This project analyses the recent switch in the financing of 'green' urban development from conventional loan mechanisms to municipal debt financing in Finland, how this trend relates to a shift from a local entrepreneurial welfare state to a green entrepreneurial one, how it is embedded within neoliberalism combined with sustainability policy. Finnish municipalities and Municipality Finance Plc (MuniFin) have taken a frontrunner position in the issuing green municipal bonds for green urbandevelopment. Recent research has shown that while it is unclear to what extent actual green financed projects contribute to a systemic sustainability shift, little concern has been paid to the risk of unequal redistributive outcomes. Thus, the green financialization of urban development led by local states may represent a shift towards a green entrepreneurial local welfare provision signified by unequal
distribution. How the emergence of local state-led green financialization in Finland potentially reorients the local welfare state has not been studied. This project contributes to fill this knowledge gap by examining the use of green municipal bonds in two case study projects (sustainable buildings and sustainable public transportation), from three theoretical strands: local state theory, urban entrepreneurialism, and financialization of urban development. The research is carried out with qualitative methods including document analysis and interviews with public officers and project managers engaged in issuing green municipal bonds and the planning of the green urban development projects.
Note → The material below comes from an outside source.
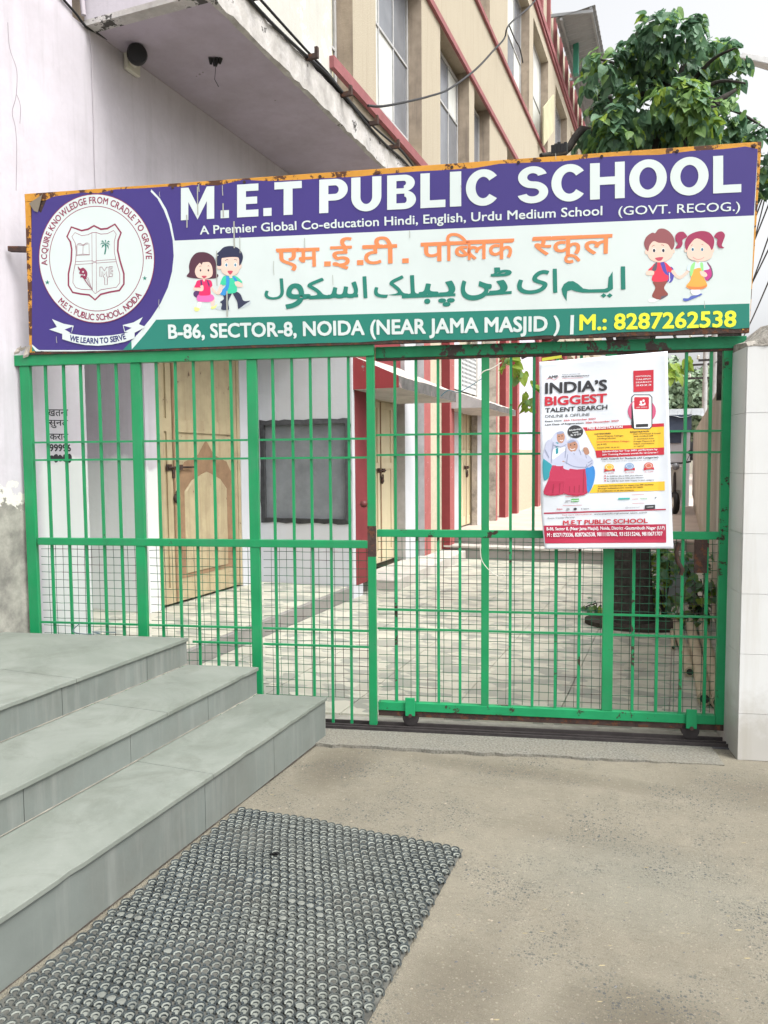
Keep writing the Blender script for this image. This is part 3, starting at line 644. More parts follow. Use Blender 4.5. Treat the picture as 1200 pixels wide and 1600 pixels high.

The research project is funded by TIAS (Turku Institute for Advanced Studies).
This research focuses on the repercussions of municipal-led financialization of green urban development and asks how the dependence on financial capital for local green investments impacts, and potentially reorients, the local welfare state in Sweden. It examines the use of Green Municipal Bonds in Sweden and departs from three theoretical strands: local state theory, urban entrepreneurialism, and financialization of urban development. The research project is funded by FORMAS (Swedish Research Council for Sustainable Development).
This research aimed to analyse how global processes of housing in the form of financialisation, experienced in cities of the Global South, manifest at the local level in the case of İstanbul, Turkey. The research examined the role of the state in housing and financialisation in order to reveal different forms of consent created for different groups of society to be included in the financialisation process. The construction of consent carries importance in understanding how and to what extent the ‘right to housing’ is institutionalized, as well as tendencies toward depoliticization of the social movement for housing during the last decade. The research project was funded by Swedish Institute.
This research aimed to examine neighbourhood forums in Ankara that began to convene during the Gezi protests in 2013 and lasted about three years. The urban commoning practices in the neighbourhoods were the focus of this research in terms of suggesting and developing new set of demands and methods of local activism.
This research project was funded by Raoul Wallenberg Institute.